Удивительно то, что с самого начала он прятал руку на груди. Находку, что у человека будет птичья лапка, что я замечу чудовищную в нем перемену, трагедию человека, который превращается в птицу, я готовил неосознанно. Во сне бывает и такое: нас спрашивают, а мы не в состоянии ответить, нам подсказывают ответ, а он совершенно сбивает нас с толку. Ответ может быть абсурдным, но во сне он точен. Мы подготовили его сами. Так я подхожу к выводу – не знаю, научен ли он, – что сны – это самый архаичный из видов эстетической деятельности.
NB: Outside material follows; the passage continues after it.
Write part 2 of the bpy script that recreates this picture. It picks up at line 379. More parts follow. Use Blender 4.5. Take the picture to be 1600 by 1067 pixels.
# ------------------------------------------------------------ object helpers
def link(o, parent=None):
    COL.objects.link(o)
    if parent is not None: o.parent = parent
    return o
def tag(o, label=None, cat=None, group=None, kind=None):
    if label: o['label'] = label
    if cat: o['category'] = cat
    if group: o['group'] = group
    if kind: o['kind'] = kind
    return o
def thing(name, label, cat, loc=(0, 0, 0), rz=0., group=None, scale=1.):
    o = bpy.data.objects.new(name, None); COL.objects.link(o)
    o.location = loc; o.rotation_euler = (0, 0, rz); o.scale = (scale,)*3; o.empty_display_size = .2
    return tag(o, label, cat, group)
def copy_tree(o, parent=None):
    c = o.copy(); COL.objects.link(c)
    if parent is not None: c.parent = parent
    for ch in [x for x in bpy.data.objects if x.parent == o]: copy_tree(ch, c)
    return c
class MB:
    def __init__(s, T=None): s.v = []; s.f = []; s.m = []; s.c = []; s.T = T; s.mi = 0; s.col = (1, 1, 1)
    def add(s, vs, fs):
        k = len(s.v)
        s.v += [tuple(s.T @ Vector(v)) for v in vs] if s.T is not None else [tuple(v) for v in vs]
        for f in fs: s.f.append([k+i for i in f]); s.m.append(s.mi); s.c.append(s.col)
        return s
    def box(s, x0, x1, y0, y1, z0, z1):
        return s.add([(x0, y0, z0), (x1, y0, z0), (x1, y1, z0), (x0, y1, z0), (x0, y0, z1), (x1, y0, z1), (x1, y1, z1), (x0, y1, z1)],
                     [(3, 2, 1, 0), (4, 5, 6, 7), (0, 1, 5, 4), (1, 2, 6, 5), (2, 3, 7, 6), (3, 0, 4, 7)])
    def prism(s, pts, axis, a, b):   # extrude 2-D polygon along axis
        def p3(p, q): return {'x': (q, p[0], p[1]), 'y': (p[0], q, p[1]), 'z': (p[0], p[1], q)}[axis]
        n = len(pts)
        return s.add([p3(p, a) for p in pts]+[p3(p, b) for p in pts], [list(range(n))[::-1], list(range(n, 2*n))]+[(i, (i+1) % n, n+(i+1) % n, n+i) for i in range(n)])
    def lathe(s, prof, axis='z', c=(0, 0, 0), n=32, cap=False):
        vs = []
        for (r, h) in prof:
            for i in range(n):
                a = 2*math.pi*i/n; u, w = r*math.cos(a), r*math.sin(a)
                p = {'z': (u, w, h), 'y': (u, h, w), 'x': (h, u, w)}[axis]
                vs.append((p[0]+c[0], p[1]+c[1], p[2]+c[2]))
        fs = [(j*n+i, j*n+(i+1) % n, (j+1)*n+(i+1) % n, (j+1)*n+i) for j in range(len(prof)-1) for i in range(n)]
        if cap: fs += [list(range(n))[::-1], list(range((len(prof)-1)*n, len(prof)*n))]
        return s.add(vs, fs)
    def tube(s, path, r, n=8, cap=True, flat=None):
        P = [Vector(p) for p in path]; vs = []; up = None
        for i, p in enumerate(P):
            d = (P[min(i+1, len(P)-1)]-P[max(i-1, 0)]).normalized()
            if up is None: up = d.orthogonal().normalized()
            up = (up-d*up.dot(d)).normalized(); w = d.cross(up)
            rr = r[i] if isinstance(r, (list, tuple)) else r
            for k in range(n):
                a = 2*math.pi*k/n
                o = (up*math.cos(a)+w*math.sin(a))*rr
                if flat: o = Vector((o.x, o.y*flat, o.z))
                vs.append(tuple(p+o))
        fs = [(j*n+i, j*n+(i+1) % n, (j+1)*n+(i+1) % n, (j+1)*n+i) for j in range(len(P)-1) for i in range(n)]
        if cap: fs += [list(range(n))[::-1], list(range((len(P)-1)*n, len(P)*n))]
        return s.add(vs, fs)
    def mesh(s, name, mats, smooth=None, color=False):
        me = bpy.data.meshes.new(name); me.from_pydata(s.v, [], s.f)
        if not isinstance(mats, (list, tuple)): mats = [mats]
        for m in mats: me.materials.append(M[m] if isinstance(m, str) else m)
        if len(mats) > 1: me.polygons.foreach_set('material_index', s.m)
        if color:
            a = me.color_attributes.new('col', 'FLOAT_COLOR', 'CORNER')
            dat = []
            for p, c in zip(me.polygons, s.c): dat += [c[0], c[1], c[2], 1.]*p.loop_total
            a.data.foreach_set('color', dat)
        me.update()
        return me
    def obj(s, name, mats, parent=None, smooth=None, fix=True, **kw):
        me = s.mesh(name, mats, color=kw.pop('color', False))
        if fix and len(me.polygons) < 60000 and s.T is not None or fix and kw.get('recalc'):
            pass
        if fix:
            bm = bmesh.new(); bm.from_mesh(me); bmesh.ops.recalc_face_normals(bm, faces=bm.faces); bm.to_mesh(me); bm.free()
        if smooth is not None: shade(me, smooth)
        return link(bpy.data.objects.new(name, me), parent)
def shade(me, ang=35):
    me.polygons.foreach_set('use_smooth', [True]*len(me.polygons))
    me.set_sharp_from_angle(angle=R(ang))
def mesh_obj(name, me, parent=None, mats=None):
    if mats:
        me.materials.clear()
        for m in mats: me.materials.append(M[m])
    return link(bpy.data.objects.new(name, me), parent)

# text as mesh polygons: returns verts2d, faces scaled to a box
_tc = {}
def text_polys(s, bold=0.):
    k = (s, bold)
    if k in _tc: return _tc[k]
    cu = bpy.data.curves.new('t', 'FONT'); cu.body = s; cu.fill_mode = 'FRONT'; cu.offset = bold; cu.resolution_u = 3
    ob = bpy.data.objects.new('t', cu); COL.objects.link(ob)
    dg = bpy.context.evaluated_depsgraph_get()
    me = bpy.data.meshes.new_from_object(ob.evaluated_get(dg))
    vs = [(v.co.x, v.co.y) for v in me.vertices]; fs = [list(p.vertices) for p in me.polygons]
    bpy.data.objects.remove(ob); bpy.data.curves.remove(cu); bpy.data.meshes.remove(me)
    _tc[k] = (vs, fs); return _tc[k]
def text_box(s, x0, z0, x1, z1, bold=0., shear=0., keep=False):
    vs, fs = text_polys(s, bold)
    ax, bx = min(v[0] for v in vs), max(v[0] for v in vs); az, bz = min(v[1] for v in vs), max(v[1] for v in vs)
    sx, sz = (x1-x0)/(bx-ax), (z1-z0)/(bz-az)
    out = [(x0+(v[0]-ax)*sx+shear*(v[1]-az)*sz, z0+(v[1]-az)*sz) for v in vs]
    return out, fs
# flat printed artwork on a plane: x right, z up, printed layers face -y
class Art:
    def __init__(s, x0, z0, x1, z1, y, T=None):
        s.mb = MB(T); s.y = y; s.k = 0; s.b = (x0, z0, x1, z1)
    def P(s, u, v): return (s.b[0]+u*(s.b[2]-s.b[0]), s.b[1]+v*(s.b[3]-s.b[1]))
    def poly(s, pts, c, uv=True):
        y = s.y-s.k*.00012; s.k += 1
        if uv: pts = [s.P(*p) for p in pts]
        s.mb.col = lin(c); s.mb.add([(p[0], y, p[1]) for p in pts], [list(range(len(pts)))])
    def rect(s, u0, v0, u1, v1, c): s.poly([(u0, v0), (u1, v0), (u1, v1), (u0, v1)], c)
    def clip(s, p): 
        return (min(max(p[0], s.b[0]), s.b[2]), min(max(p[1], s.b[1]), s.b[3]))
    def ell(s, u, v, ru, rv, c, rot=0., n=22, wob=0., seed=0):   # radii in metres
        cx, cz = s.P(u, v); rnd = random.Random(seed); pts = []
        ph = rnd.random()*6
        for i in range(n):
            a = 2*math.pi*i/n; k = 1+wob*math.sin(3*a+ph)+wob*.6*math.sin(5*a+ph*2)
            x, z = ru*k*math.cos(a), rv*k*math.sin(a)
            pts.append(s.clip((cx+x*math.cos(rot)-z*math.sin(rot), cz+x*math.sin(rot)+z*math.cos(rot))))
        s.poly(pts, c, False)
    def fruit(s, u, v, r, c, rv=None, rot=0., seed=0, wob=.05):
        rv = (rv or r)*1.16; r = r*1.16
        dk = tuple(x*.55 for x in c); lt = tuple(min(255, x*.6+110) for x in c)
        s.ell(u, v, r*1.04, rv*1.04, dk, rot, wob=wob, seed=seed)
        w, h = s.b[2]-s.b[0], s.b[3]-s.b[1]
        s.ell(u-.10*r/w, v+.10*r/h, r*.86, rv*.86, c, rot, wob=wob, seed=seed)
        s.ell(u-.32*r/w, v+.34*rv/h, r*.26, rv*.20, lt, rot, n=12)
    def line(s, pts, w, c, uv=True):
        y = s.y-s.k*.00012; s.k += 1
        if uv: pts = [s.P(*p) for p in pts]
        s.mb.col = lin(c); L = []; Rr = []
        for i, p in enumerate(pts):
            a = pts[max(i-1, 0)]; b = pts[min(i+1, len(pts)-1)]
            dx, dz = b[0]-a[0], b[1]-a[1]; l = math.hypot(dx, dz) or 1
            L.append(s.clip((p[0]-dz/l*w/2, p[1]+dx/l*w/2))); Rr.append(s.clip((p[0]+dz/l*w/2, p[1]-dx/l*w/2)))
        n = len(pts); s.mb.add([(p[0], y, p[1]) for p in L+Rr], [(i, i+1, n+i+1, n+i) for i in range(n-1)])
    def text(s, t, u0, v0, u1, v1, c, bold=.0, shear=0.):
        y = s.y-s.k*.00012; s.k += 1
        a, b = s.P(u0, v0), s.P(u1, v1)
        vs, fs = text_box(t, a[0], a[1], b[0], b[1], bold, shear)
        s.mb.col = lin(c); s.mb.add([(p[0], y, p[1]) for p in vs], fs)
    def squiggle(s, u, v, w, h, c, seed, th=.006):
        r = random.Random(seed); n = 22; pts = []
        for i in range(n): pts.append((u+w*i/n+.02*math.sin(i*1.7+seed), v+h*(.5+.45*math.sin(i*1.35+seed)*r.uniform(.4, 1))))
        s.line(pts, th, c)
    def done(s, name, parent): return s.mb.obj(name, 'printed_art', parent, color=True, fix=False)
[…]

Сны, как известно, снятся и животным. В одном латинском стихотворении [26] говорится о борзой собаке, которая преследует во сне зайца и лает на него. Таким образом, сон для нас – самый архаичный из всех видов эстетической, довольно любопытной деятельности, носящей драматический характер. Мысль эту хочу дополнить словами Аддисона – сам того не зная, он подтверждает Гонгору – о сне, неутомимом подателе пьес. Аддисон обнаруживает, что во сне мы превращаемся в театр, в аудиторию, в актеров, в сюжет, в слова, которые слышим. Все это происходит бессознательно и обладает живостью, которая обычно не свойственна самой реальности. Одним снятся бледные, нечеткие сны (так, по крайней мере, мне их воспроизводят). У меня сны очень яркие.